Set exercise: From the very first line of the data to the line containing "D = bpy.data;", retype everything exactly, leaving the pictures behind.

Available data:

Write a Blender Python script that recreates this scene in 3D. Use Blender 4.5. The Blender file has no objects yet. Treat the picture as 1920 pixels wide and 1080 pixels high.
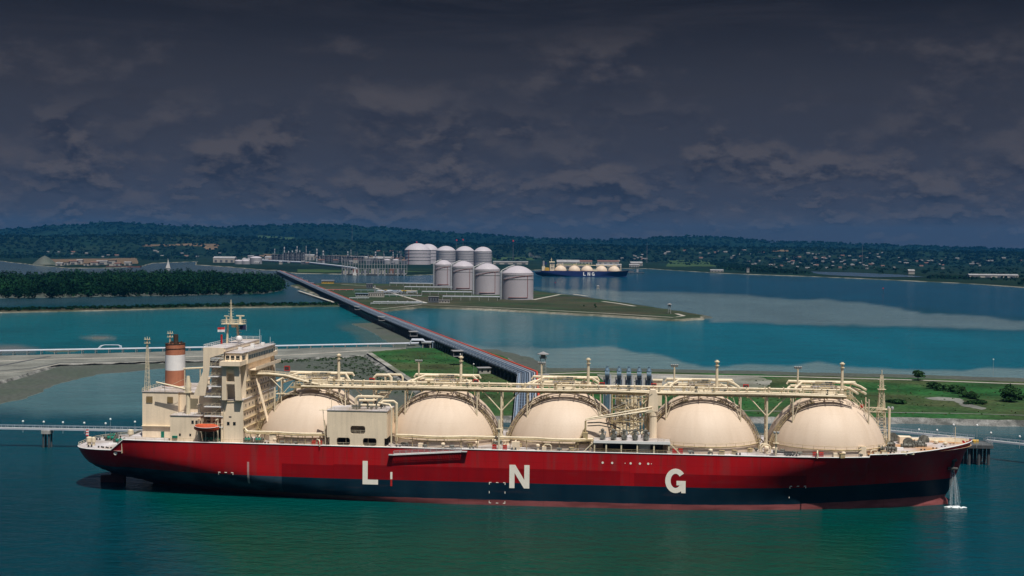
import bpy, math, random
import numpy as np
from mathutils import Vector, Matrix
random.seed(7); RNG = np.random.default_rng(7)
D = bpy.data; SC = bpy.context.scene; COL = SC.collection

# ------------------------------------------------------------------ camera
CAM_H = 85.0; FPX = 2318.0; HORIZON = 463.0; ROLL = math.radians(0.55)
PITCH = math.atan((540 - HORIZON) / FPX)
cp, sp, cr, sr = math.cos(PITCH), math.sin(PITCH), math.cos(ROLL), math.sin(ROLL)
UP = Vector((0, sp, cp)); FW = Vector((0, cp, -sp)); XX = Vector((1, 0, 0))
cx_, cy_ = XX * cr + UP * sr, -XX * sr + UP * cr
cam = D.cameras.new('camera'); cam.sensor_width = 36; cam.lens = FPX / 1920 * 36
cam.clip_start = 1; cam.clip_end = 60000
camo = D.objects.new('camera', cam); COL.objects.link(camo)
camo.matrix_world = Matrix(((cx_.x, cy_.x, -FW.x, 0), (cx_.y, cy_.y, -FW.y, 0), (cx_.z, cy_.z, -FW.z, CAM_H), (0, 0, 0, 1)))
SC.camera = camo

# ------------------------------------------------------------------ sun, sky, exposure
SUN_EL = math.radians(66); SUN_AZ = math.radians(24)
SDIR = Vector((math.sin(SUN_AZ) * math.cos(SUN_EL), -math.cos(SUN_AZ) * math.cos(SUN_EL), math.sin(SUN_EL)))
sun = D.lights.new('sun', 'SUN'); sun.energy = 4.9; sun.angle = math.radians(0.53); sun.color = (1, .95, .86)
suno = D.objects.new('sun', sun); COL.objects.link(suno)
suno.rotation_euler = SDIR.to_track_quat('Z', 'Y').to_euler(); suno.location = SDIR * 900
SC.view_settings.view_transform = 'Standard'; SC.view_settings.look = 'None'
SC.view_settings.exposure = 0.0; SC.view_settings.gamma = 1.0; SC.view_settings.use_curve_mapping = False
SC.cycles.max_bounces = 6; SC.cycles.diffuse_bounces = 3; SC.cycles.glossy_bounces = 2; SC.cycles.volume_bounces = 0
SC.cycles.transparent_max_bounces = 8; SC.cycles.use_denoising = True

W = D.worlds.new('World'); SC.world = W; W.use_nodes = True
def make_sky():
    nt = W.node_tree; N = nt.nodes; L = nt.links; N.clear()
    def n(t, **k):
        x = N.new(t)
        for a, b in k.items(): setattr(x, a, b)
        return x
    def math_(op, a, b=None, clamp=False):
        m = n('ShaderNodeMath', operation=op, use_clamp=clamp)
        for i, q in enumerate((a, b)):
            if q is None: continue
            if isinstance(q, (int, float)): m.inputs[i].default_value = q
            else: L.new(q, m.inputs[i])
        return m.outputs[0]
    def mix(f, a, b):
        m = n('ShaderNodeMix', data_type='RGBA')
        for i, q in ((0, f), (6, a), (7, b)):
            if isinstance(q, (int, float)): m.inputs[i].default_value = q
            elif isinstance(q, tuple): m.inputs[i].default_value = (*q, 1)
            else: L.new(q, m.inputs[i])
        return m.outputs[2]
    def ss(x, a, b):
        m = n('ShaderNodeMapRange', interpolation_type='SMOOTHSTEP')
        L.new(x, m.inputs[0]); m.inputs[1].default_value = a; m.inputs[2].default_value = b
        return m.outputs[0]
    tc = n('ShaderNodeTexCoord'); sep = n('ShaderNodeSeparateXYZ'); L.new(tc.outputs['Generated'], sep.inputs[0])
    z = sep.outputs[2]
    def noise(scale, zs, dz=0., det=7., rough=.58, dist=.0, off=0.):
        mp = n('ShaderNodeMapping'); L.new(tc.outputs['Generated'], mp.inputs[0])
        mp.inputs['Scale'].default_value = (1, 1, zs); mp.inputs['Location'].default_value = (off, 0, dz * zs)
        t = n('ShaderNodeTexNoise'); L.new(mp.outputs[0], t.inputs[0])
        t.inputs['Scale'].default_value = scale; t.inputs['Detail'].default_value = det
        t.inputs['Roughness'].default_value = rough; t.inputs['Distortion'].default_value = dist
        return t.outputs[0]
    sky = n('ShaderNodeTexSky', sky_type='NISHITA'); sky.sun_disc = False
    sky.sun_elevation = SUN_EL; sky.sun_rotation = math.atan2(SDIR.x, SDIR.y); sky.altitude = 80; sky.dust_density = 1.5
    clear = sky.outputs[0]
    # the slate cloud bank that stands all round the horizon, clear above it
    bank = n('ShaderNodeValToRGB'); L.new(z, bank.inputs[0])
    e = bank.color_ramp.elements
    e[0].position = 0.0; e[0].color = (.60, .62, .86, 1)
    e[1].position = .21; e[1].color = (.085, .105, .185, 1)
    m = bank.color_ramp.elements.new(.05); m.color = (.60, .64, .92, 1)
    m = bank.color_ramp.elements.new(.125); m.color = (.47, .50, .70, 1)
    # thin stratus streaks
    st = ss(noise(4.2, 10.0, 0, 9, .66, .5, 3.1), .42, .64)
    stz = math_('MULTIPLY', st, ss(z, .05, .14))
    base = mix(math_('MULTIPLY', stz, .42), bank.outputs[0], (.46, .46, .60))
    # cumulus: two sizes, lit from above
    def puffs(base, scale, zs, off, lo, hi, zmin, zmax, amt, step):
        a = noise(scale, zs, 0, 9, .56, .1, off); b = noise(scale, zs, step, 9, .56, .1, off)
        mask = ss(a, lo, hi)
        band = math_('MULTIPLY', ss(z, zmin - .02, zmin + .015), math_('SUBTRACT', 1, ss(z, zmax - .03, zmax + .02)))
        lit = math_('MULTIPLY_ADD', math_('SUBTRACT', a, b), 9.0); lit.node.inputs[2].default_value = .36; lit.node.use_clamp = True
        colr = mix(lit, (.26, .31, .54), (1.14, 1.02, 1.12))
        return mix(math_('MULTIPLY', math_('MULTIPLY', mask, band), amt), base, colr)
    base = puffs(base, 9.0, 1.9, 1.7, .43, .68, .055, .17, .62, .016)
    base = puffs(base, 17.0, 1.9, 5.2, .45, .62, .03, .105, .74, .010)
    base = puffs(base, 40.0, 2.2, 8.4, .46, .62, .010, .06, .55, .005)
    f = ss(z, .24, .60)
    out = mix(f, base, clear)
    bg = n('ShaderNodeBackground'); L.new(out, bg.inputs[0]); bg.inputs[1].default_value = .075
    o = n('ShaderNodeOutputWorld'); L.new(bg.outputs[0], o.inputs[0])
make_sky()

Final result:
Write a Blender Python script that recreates this scene in 3D. Use Blender 4.5. The Blender file has no objects yet. Treat the picture as 1920 pixels wide and 1080 pixels high.
import bpy, math, random
import numpy as np
from mathutils import Vector, Matrix
random.seed(7); RNG = np.random.default_rng(7)
D = bpy.data; SC = bpy.context.scene; COL = SC.collection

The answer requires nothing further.